Records for this task:
○ ○ ○ ○ ○

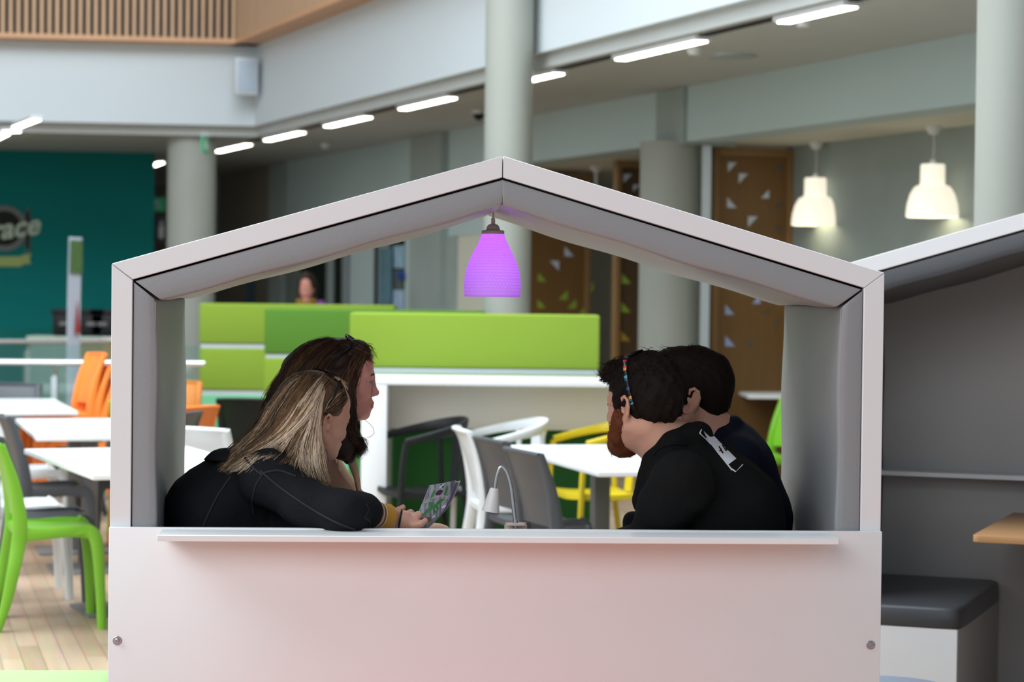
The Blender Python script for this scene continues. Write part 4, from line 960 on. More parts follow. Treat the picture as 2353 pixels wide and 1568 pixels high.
def tufts(V, F, n, length, width, mats, wts, direction, curl=1., rnd=None, keep=None, lift=.35):
    rnd = rnd or random.Random(5); b = MB(); fc = V[F]; nr = np.cross(fc[:, 2] - fc[:, 0], fc[:, 3] - fc[:, 1]); nr /= np.linalg.norm(nr, axis=1)[:, None] + 1e-12; ce = fc.mean(1)
    idx = [i for i in range(len(F)) if keep is None or keep(ce[i], nr[i])]
    for k in range(n):
        i = rnd.choice(idx); p = Vector(ce[i]); nn = Vector(nr[i]); d = direction(p, nn) if callable(direction) else Vector(direction)
        d = d + Vector((rnd.gauss(0, .35), rnd.gauss(0, .35), rnd.gauss(0, .35))); t = d - nn * d.dot(nn); t = (t.normalized() if t.length > 1e-4 else nn.orthogonal().normalized()); sd = nn.cross(t)
        ln = length * (.5 + .9 * rnd.random()); cu = curl * rnd.gauss(0, 1); pts = []; a = 0.; q = p - nn * .003
        for j in range(7):
            pts.append(q.copy()); a += cu * .35; q = q + (t * math.cos(a) + sd * math.sin(a) * .7 + nn * (lift - .10 * j * abs(curl) * .5)) * ln / 6
        if (pts[-1] - pts[0]).length > length * 1.5: continue
        b.sweep(pts, [width * (1 - .8 * j / 6) for j in range(7)], [width * .7 * (1 - .8 * j / 6) for j in range(7)], 4, up=tuple(sd), m=rnd.choices(range(len(mats)), wts)[0], power=2)
    return b
def put(b, name, mats, person, **k): return b.build(name, mats, person, smooth=True, angle=80, xf=Matrix.Translation(-parent_world(person)), recalc=k.pop('recalc', False), **k)
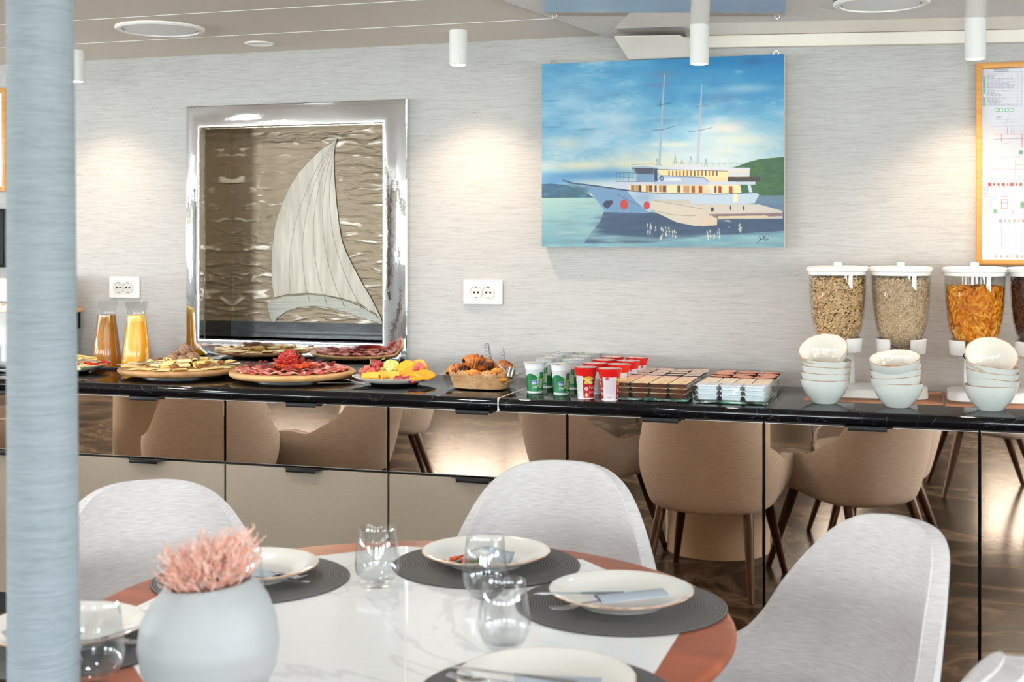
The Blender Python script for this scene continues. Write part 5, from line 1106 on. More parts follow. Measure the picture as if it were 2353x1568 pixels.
for x, dw, z, rot, nm in ((936, .0, .058, (1.2, 0, .3), 'standing upright in the middle'), (929, .02, .054, (1.0, 0, -.2), 'behind the upright one'), (962, .05, .058, (1.15, 0, .1), 'large, at the back right'), (978, -.02, .042, (.35, .2, .3), 'lying at the right rim'), (968, -.05, .040, (.3, .3, .8), 'overlapping the one at the right rim'), (955, -.07, .038, (.25, .1, .2), 'flat at the front right')):
    citrus(FP(x, dw, z), .034, rot, 'orange slice %s of the fruit plate' % nm)
for x, dw, z, rz, nm in ((861, -.06, .035, .1, 'at the front left'), (888, -.055, .04, .9, 'beside the front left one'), (873, -.0, .034, 1.9, 'behind the front left one')):
    bm = nb()
    def fn(a, b): th = (a-.5)*2.2; rr = .045; k = .022*math.cos((b-.5)*PI*.98)*math.cos(th*.65); return Vector((rr*math.sin(th), rr*math.cos(th)-rr+(b-.5)*.026*math.cos(th*.6), .004+k))
    add_grid(bm, fn, 20, 9); q = FP(x, dw, z-.012); tag(obj('melon_wedge', bm, 'melon', None, loc=q, rot=(0, 0, rz), solid=.004, smooth=60), 'orange melon wedge %s of the fruit plate' % nm, 'melon', 'melon wedges')
for i, (x, dw, z) in enumerate(((906, -.05, .032), (918, .0, .036), (945, -.03, .034), (905, .03, .034))):
    bm = nb(); add_prism(bm, [(-.018, -.012), (.02, -.008), (.014, .016), (-.012, .014)], .02); tag(obj('pineapple_piece', bm, 'pine', None, loc=FP(x, dw, z-.014), rot=(.2*i, .15, i), bev=.003), 'yellow pineapple chunk on the fruit plate, %s from the left' % ORD[i], 'pineapple', 'pineapple chunks')
for i, (x, dw, z, rot) in enumerate(((896, .04, .066, (1.1, 0, .2)), (906, .045, .062, (1.2, .2, -.3)), (886, .05, .058, (1.0, -.3, .4)))):
    bm = nb(); add_lathe(bm, [(0, 0), (.022, 0), (.024, .003), (.022, .006), (0, .006)], 24); tag(obj('kiwi_slice', bm, 'kiwi', None, loc=FP(x, dw, z), rot=rot), 'green kiwi slice at the back of the fruit plate, %s of three' % ('middle', 'right', 'left')[i], 'kiwi', 'kiwi slices')
def grapes(spots, m, label, grp, stem=True):
    cx_ = None
    for i, (x, dw, z) in enumerate(spots):
        t = obj('grape', nb_blob(.0125), m, None, loc=FP(x, dw, z), rot=(i, i*.6, 0), smooth=80); tag(t, label+', %s' % ORD[i], 'grape', grp)
def nb_blob(r): bm = nb(); add_blob(bm, (0, 0, 0), (r, r, r*1.2), 3); return bm
grapes([(838, -.02, .042), (849, -.03, .046), (843, .0, .058), (856, -.01, .050), (832, .01, .044)], 'grape2', 'pale red grape at the left of the fruit plate', 'left pale grapes')
grapes([(862, .03, .068), (870, .04, .072), (858, .05, .074), (876, .05, .066), (866, .02, .056)], 'grape', 'dark red grape at the back left of the fruit plate', 'back dark grapes')
grapes([(912, -.09, .030), (920, -.095, .034), (930, -.085, .030), (941, -.09, .034), (948, -.085, .030)], 'grape', 'dark red grape at the front of the fruit plate', 'front dark grapes')
grapes([(955, .0, .062), (970, .01, .064), (963, .01, .074)], 'grape2', 'pale red grape at the back right of the fruit plate', 'right pale grapes')
for pts, nm in (([(846, .01, .05), (850, .02, .07), (852, .03, .085), (848, .03, .098)], 'left'), ([(868, .04, .07), (876, .05, .085), (884, .05, .09)], 'back'), ([(905, .01, .05), (920, .0, .06), (934, .0, .055)], 'middle')):
    bm = nb(); add_tube(bm, [FP(*q) for q in pts], .0015, 5); add_tube(bm, [FP(*pts[1]), FP(pts[1][0]+8, pts[1][1], pts[1][2]+.008)], .001, 5); tag(obj('green_stalk', bm, 'stem', None), 'thin green grape stalk at the %s of the fruit plate' % nm, 'stalk', 'grape stalks')
for i in range(24):
    a = rnd.random()*6.28; r = .02+.10*math.sqrt(rnd.random()); m_ = 'redpepper' if i % 2 else 'cheese2'; L_ = .03+.03*rnd.random(); zz = .034+.035*(1-r/.13)+.006*rnd.random(); b2 = rnd.random()*3
    bm = nb(); add_tube(bm, [(-L_, 0, 0), (0, .004, .004), (L_, 0, 0)], [.005, .0065, .005], 6); tag(obj('pepper_strip' if i % 2 else 'cheese_stick', bm, m_, None, loc=(pp.x+.04+r*math.cos(a)*.8, pp.y+r*math.sin(a), TOP+zz-.006), rot=(0, .2*rnd.random()-.1, b2)), ('red pepper strip' if i % 2 else 'pale cheese stick')+' piled on the plate beside the column', 'pepper' if i % 2 else 'cheese', 'pepper strips' if i % 2 else 'cheese sticks')
for i in range(4): slice_fold('cheese_slice', (pp.x+.05+.02*i, pp.y+.06-.02*i), .08, 'cheese', 'cheese slice behind the peppers on the plate beside the column, %s from the left' % ORD[i], 'cheese', 'cheese slices on the pepper plate', 'flat', i, .5+i*.2, .06-.005*i, w_=.05, tilt=.15)
q = cpos(205, 4.36); tongs((q.x, q.y), 2.7, 'steel serving tongs on the pepper plate beside the column', z=.058, L=.16)
# ------------------------------------------------------------------ pastry dish
pd = cpos(1108, 4.40); LX, LY = .128, .095
t = thing('glass_baking_dish', 'clear glass baking dish lined with paper and holding pastries', 'dish', pd, -.04)
def rrect(lx, ly, r, n=6):
    out = []
    for cx_, cy, a0 in ((lx-r, ly-r, 0), (-lx+r, ly-r, 90), (-lx+r, -ly+r, 180), (lx-r, -ly+r, 270)):
        for i in range(n+1): a = math.radians(a0+90*i/n); out.append((cx_+r*math.cos(a), cy+r*math.sin(a)))
    return out
def dish(levels, m, name, par, wall=.004):
    bm = nb(); rows = [[bm.verts.new((x, y, z)) for x, y in rrect(lx, ly, r)] for lx, ly, r, z in levels]
    for a, b in zip(rows, rows[1:]):
        for i in range(len(a)): bm.faces.new((a[i], a[(i+1) % len(a)], b[(i+1) % len(a)], b[i]))
    bm.faces.new(rows[0][::-1]); bm.faces.new(rows[-1]); return obj(name, bm, m, par, smooth=40)
dish([(LX-.03, LY-.022, .02, 0), (LX-.024, LY-.018, .024, .002), (LX-.016, LY-.012, .026, .02), (LX-.004, LY-.003, .03, .050), (LX+.004, LY+.004, .032, .054), (LX+.004, LY+.004, .032, .0575), (LX-.004, LY-.004, .03, .0575), (LX-.008, LY-.008, .028, .05), (LX-.022, LY-.018, .022, .010)], 'dishglass', 'dish_body', t)
bm = nb()
def pap(a, b):
    th = a*2*PI; e = .5; x = math.copysign(abs(math.cos(th))**e, math.cos(th)); y = math.copysign(abs(math.sin(th))**e, math.sin(th))
    k = .80+.19*b+.016*mnoise.noise(Vector((x*3, y*3, b*4))); h = .006+b*(.052+.022*mnoise.noise(Vector((x*4+3, y*4, 2)))+.012*mnoise.noise(Vector((x*11, y*11, 5)))+.012*abs(x*y))
    cr = b*.006*(abs(mnoise.noise(Vector((x*9, y*9, b*7))))+abs(mnoise.noise(Vector((x*17, y*17, b*13+4)))))
    return Vector((x*((LX-.012)*k-cr*1.3), y*((LY-.010)*k-cr*1.3), h+b*b*.022*abs(mnoise.noise(Vector((x*7, y*7, 9))))))
add_grid(bm, pap, 260, 22, loop=True); add_prism(bm, rrect(LX-.04, LY-.03, .02), .001, z0=.0105)
o = obj('baking_paper', bm, 'kraft', None, loc=pd, rot=(0, 0, -.04), solid=.0006, smooth=24); tag(o, 'crumpled brown baking paper lining the pastry dish', 'baking paper')
def croissant(p, s, rot, label, m='croissant'):
    bm = nb()
    def fn(a, b):
        th = (a-.5)*2.0; taper = math.cos((a-.5)*PI*.94)**.6; ridge = 1+.10*math.cos(a*PI*14); r = .031*taper*ridge*s; c = Vector((.06*math.sin(th)*s, .045*math.cos(th)*s-.04*s, 0)); ph = b*2*PI
        d = Vector((math.sin(th), math.cos(th), 0)); return c+d*r*math.cos(ph)+Vector((0, 0, r*math.sin(ph)*.95))
    g = add_grid(bm, fn, 60, 20); bmesh.ops.remove_doubles(bm, verts=bm.verts, dist=.0004)
    o = obj('croissant', bm, m, None, loc=p, rot=rot, smooth=50); return tag(o, label, 'pastry', 'pastries in the glass dish')
def PP(x, dw, z): q = cpos(x, 4.40+dw); return (q.x, q.y, TOP+z)
croissant(PP(1097, .0, .092), .95, (.3, .25, .2), 'big dark-browned croissant on top of the pastries')
croissant(PP(1052, .01, .062), .8, (.1, -.2, .5), 'dark croissant at the left of the dish')
croissant(PP(1158, .03, .070), .9, (.2, .3, -.7), 'dark croissant at the back right under the tongs')
croissant(PP(1118, .05, .078), .85, (.2, .1, 1.3), 'croissant at the back of the dish')
for i, (x, dw, z, s, nm) in enumerate(((1088, -.045, .058, 1.0, 'front centre left'), (1124, -.05, .056, 1.0, 'front centre right'), (1143, -.015, .062, 1.0, 'right, under the tongs'), (1070, -.03, .052, .9, 'front left'), (1150, -.05, .040, .9, 'low at the front right behind the glass'))):
    bm = nb(); add_blob(bm, (0, 0, 0), (.030*s, .020*s, .014*s), 3, .35, 2.2, i*3); add_blob(bm, (.006, -.004, .009), (.016, .012, .007), 3, .3, 3, i); tag(obj('sweet_pastry', bm, 'pastry', None, loc=PP(x, dw, z), rot=(.1, .1, i*.7), smooth=80), 'golden glazed pastry, %s of the dish' % nm, 'pastry', 'pastries in the glass dish')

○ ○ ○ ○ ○

Given task: State the number of lines in the records that include "continues", and write nothing else.

The solution: 2